The linguistic validation process goes through several stages. First, the original version of the document is reviewed to ensure it is conceptually accurate and complete. Then, the translated version is compared to the original version to ensure that the meaning and content of the original version have been accurately transferred to the translated version. Next, the translation is reviewed by an expert panel to ensure that it is linguistically and culturally appropriate. Finally, the translated version is tested with a representative sample of the target population to ensure that it is understandable and acceptable. While relatively expensive, it’s worth noting that linguistic validation should be used by translators in all fields, at least occasionally, to ensure that their translation approaches and methodologies are getting accurate results.
Special Considerations for Chinese-English Translation
The unique challenge faced in Chinese-English TQA is rooted not so much in the translations being critiqued, but rather the extremely poor alternatives presented. I’ve encountered plenty of translators doing assessments defending machine translations, word-for-word dictionary translations, and illogical nonsense that defies reality. As an assessing translator, it’s not enough to merely say that someone else’s translation is bad; you need to show that your work is correct too. If you are doing work that is fundamentally incorrect, showcasing that someone else is wrong becomes irrelevant. If either side of the disagreement’s reason their translation is good and reliable is simply “because I say so,” a business employing these two people to do the translations will have to decide who is right purely based on seniority. But, in this case, seniority is as good as flipping a coin because if the senior translator lacks substantive reasoning to justify why their translation is correct, then the odds of their work being correct are no better than the junior translator’s.
A second common problem in Chinese-English translation is that a translator will come up with a defective alternative, then begin entrenching and trying to come up with reasons why correcting the defect is wrong. The translator will start focusing on fighting off sources of potential criticism and deflecting and rejecting any possible competing ideas. This is not a good attitude either. As a translator, other translators’ ideas, even if you disagree, offer valuable insight into where your translation may potentially be flawed or at least why someone else may think it’s flawed. This gives you a chance to ensure that your work does not have any common defects in it.
An effective solution I have devised to both of these problems is evidence-based translation, which I describe in more detail in a blog post here, and also my related guide to analyzing Chinese legal terminology for translation. Paradoxically, the reason translators entrench so firmly is their lack of a strong foundation. These translators are not thinking critically about why their translation is correct. They are not using the basic tools of linguistics—such as evidence, corpuses, and lexicogrammar analysis—to use logical reasoning to arrive at a conclusion. Instead, they are arriving at snap judgments intuitively.
Automated TQA of Chinese-English translation causes special problems when glossaries are involved.
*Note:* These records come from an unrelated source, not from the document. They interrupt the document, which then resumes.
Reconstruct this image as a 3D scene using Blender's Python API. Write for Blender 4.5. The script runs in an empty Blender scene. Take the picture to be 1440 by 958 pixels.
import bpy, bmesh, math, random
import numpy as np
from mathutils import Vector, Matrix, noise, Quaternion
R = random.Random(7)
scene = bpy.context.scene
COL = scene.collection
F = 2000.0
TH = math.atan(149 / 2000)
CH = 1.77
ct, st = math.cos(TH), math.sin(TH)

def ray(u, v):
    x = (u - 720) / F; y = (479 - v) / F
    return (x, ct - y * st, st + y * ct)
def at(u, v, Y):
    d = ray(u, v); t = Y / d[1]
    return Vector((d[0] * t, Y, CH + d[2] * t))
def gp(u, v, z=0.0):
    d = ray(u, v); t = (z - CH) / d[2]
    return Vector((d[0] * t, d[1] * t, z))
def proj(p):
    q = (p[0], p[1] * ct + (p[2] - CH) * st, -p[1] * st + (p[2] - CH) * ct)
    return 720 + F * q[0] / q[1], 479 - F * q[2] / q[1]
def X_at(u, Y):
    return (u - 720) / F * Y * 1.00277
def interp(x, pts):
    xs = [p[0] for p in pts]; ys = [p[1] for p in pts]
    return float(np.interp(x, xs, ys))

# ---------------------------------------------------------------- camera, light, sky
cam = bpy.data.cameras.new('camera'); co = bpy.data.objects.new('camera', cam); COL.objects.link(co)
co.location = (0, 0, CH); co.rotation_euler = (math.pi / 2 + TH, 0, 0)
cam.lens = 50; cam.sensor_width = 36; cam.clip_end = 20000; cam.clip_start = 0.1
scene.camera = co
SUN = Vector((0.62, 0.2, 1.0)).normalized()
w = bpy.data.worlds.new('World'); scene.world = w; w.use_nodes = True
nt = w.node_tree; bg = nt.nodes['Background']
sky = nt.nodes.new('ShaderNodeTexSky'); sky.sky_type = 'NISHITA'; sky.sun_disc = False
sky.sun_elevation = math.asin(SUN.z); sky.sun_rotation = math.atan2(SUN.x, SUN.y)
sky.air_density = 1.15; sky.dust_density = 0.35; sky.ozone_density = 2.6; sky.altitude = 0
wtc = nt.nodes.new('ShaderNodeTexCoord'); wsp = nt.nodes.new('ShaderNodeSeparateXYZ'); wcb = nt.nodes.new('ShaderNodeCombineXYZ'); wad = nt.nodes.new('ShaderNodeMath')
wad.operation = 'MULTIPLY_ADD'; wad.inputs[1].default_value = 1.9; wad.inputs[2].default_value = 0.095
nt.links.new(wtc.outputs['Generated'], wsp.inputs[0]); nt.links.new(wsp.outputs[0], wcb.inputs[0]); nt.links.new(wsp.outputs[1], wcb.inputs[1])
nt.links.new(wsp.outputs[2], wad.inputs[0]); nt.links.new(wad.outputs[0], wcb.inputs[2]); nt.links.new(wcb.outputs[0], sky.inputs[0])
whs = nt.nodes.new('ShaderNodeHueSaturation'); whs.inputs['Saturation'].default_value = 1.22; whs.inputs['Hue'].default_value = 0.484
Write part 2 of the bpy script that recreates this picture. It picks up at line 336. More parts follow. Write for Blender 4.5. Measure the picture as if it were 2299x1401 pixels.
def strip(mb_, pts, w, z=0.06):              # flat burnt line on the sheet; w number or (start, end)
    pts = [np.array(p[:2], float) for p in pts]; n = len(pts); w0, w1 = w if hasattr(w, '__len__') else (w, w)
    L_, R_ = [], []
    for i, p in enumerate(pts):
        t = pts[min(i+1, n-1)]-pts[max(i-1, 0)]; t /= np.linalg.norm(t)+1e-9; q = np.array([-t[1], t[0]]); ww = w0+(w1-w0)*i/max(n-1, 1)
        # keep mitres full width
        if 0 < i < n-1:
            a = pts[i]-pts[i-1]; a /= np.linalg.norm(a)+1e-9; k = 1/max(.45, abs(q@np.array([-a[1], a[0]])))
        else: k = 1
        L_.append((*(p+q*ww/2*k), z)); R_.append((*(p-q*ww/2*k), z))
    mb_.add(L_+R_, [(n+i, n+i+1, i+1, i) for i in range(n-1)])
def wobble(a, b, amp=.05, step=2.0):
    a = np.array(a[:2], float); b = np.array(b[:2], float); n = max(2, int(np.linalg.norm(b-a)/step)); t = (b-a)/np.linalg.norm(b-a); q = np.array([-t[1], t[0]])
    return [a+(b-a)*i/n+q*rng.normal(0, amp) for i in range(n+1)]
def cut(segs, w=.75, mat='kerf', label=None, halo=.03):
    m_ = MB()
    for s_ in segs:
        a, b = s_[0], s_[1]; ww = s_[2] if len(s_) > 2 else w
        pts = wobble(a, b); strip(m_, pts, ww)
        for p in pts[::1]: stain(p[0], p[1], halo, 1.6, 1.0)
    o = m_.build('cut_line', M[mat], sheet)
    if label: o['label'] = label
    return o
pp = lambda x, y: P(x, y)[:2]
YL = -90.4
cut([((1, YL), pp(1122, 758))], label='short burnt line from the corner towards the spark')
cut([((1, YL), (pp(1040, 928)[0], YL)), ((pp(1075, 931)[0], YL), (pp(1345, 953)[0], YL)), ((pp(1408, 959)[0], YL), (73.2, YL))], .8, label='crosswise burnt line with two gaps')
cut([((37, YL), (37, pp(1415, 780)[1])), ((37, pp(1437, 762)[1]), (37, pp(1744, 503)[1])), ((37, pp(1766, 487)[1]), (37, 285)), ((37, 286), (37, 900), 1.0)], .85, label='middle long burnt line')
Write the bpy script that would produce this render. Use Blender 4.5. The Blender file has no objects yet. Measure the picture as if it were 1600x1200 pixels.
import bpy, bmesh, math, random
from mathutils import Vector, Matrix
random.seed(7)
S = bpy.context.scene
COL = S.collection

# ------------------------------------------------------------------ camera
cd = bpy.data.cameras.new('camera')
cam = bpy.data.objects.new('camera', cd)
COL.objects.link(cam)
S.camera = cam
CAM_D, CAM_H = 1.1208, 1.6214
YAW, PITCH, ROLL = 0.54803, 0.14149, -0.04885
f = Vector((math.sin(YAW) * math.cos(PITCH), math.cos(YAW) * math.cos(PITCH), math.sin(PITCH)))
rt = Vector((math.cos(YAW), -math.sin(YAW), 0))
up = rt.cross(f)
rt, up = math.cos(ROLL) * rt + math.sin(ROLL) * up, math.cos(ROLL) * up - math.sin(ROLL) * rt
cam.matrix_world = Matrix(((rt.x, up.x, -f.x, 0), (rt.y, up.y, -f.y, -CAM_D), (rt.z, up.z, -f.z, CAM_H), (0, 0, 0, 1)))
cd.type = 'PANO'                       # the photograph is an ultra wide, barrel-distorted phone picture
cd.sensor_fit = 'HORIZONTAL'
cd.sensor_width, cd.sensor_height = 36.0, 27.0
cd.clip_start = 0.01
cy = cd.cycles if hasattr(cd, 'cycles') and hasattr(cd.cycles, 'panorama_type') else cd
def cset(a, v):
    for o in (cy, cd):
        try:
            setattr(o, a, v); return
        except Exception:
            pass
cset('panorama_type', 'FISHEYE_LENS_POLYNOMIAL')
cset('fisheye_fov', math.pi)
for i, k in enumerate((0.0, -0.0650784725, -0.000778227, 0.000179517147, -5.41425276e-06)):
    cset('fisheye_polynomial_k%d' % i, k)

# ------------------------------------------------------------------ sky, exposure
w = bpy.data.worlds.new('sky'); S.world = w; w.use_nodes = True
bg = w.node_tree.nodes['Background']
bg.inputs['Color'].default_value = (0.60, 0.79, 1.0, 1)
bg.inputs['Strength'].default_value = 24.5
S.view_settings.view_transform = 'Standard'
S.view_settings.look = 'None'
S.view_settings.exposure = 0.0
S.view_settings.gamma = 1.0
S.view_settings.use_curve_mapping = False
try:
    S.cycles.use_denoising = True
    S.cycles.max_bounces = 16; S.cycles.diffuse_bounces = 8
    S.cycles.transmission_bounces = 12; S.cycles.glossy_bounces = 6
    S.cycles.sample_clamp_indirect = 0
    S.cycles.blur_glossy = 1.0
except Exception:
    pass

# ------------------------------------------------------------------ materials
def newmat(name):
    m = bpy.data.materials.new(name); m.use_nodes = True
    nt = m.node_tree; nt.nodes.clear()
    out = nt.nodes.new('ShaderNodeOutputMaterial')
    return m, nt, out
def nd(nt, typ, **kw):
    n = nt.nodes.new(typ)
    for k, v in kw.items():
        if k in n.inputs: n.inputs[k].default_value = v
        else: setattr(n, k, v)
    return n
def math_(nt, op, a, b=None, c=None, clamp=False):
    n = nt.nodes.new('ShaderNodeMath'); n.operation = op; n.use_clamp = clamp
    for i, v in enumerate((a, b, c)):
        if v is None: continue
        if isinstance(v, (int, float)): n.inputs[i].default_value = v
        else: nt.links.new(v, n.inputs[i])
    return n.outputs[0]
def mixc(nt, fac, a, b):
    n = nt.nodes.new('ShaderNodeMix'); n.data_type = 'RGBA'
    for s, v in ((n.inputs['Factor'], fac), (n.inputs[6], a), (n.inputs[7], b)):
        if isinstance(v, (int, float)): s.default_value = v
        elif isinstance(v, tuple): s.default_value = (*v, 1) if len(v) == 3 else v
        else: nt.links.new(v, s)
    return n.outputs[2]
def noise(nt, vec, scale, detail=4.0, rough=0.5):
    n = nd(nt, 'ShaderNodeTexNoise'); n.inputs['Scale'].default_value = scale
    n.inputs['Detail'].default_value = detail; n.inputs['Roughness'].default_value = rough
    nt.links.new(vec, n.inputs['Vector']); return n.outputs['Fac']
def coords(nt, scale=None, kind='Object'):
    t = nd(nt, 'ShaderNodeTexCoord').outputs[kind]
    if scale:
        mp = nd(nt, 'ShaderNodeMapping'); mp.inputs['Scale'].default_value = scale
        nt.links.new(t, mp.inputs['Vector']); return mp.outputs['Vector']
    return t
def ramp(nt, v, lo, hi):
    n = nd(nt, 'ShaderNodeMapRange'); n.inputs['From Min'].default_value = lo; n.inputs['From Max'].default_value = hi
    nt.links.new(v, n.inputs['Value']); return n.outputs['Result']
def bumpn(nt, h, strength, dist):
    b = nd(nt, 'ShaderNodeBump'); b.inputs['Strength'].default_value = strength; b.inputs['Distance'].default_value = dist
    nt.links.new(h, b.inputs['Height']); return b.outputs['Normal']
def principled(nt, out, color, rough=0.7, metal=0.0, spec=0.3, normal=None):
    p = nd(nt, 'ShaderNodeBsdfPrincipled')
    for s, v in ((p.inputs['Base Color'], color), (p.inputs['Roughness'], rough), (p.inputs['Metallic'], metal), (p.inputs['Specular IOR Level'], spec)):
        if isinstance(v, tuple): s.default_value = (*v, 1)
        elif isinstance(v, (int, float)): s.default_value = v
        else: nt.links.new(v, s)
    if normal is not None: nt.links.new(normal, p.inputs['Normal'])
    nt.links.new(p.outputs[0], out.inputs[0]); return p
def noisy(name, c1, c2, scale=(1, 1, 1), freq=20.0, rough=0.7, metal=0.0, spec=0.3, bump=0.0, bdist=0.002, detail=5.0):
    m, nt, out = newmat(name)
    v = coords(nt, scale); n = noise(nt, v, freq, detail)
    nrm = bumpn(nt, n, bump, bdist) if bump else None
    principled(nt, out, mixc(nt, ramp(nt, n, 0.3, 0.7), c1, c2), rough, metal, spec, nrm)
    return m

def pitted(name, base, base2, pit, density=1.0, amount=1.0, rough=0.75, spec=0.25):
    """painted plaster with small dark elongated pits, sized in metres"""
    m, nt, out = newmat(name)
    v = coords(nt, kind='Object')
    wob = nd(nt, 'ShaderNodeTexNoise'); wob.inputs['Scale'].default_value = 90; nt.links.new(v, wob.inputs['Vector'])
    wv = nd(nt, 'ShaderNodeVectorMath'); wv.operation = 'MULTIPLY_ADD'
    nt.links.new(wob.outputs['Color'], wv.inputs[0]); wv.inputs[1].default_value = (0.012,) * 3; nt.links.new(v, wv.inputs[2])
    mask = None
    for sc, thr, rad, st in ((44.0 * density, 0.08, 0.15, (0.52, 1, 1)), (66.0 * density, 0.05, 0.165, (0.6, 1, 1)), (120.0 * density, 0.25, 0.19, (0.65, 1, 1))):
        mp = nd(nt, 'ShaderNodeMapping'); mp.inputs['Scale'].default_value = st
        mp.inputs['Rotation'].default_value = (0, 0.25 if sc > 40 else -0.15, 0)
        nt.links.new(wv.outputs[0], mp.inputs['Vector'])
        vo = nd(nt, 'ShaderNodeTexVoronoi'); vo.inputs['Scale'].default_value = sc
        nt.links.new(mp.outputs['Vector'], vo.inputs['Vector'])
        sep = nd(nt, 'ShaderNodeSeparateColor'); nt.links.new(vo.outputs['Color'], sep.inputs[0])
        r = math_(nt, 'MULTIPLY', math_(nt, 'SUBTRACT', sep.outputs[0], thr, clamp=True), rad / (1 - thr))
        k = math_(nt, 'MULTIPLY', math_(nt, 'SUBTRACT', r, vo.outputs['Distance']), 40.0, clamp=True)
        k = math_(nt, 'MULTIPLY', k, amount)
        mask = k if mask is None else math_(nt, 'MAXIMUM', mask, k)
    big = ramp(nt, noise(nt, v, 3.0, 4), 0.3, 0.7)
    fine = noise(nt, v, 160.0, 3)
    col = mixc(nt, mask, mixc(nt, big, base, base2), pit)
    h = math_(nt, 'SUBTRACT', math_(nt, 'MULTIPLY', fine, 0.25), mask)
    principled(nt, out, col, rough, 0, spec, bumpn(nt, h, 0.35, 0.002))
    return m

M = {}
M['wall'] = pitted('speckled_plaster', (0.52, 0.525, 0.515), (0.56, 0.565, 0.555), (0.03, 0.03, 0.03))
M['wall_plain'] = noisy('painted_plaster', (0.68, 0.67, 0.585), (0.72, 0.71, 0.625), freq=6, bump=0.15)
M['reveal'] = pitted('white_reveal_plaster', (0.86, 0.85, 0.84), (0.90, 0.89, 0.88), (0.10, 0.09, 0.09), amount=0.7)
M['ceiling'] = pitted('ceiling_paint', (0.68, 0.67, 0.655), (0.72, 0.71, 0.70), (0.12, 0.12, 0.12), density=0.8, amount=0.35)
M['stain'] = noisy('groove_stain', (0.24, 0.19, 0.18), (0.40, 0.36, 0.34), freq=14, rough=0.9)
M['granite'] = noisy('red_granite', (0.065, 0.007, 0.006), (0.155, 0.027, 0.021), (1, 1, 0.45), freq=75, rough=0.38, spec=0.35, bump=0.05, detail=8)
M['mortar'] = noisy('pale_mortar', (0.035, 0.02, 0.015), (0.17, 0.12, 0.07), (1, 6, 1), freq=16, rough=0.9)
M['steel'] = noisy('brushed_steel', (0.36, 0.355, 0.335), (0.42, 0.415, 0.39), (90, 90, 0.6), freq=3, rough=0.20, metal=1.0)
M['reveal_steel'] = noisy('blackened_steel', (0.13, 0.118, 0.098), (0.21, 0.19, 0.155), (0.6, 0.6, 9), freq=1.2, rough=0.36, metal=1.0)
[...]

Inevitably, an organization using glossaries for Chinese-English translation will come up with a list of one-to-one translations for each of the terms being used on the product. Doing so is almost always a terrible idea, and will force the translation quality to be lower. There are very few words in Chinese that have a simple, one-to-one correspondence with words in English; even if you look at bilingual learners’ dictionaries, not even intended for the specialized purpose of translation, for many words you can find a dozen or more possible English correlates, and vice versa. My previous article on lexicogrammar you can find here lays out the reasons this may be the case, but the very short answer is that meaning in language is not comprised of words alone, but also by grammar, genre, and context.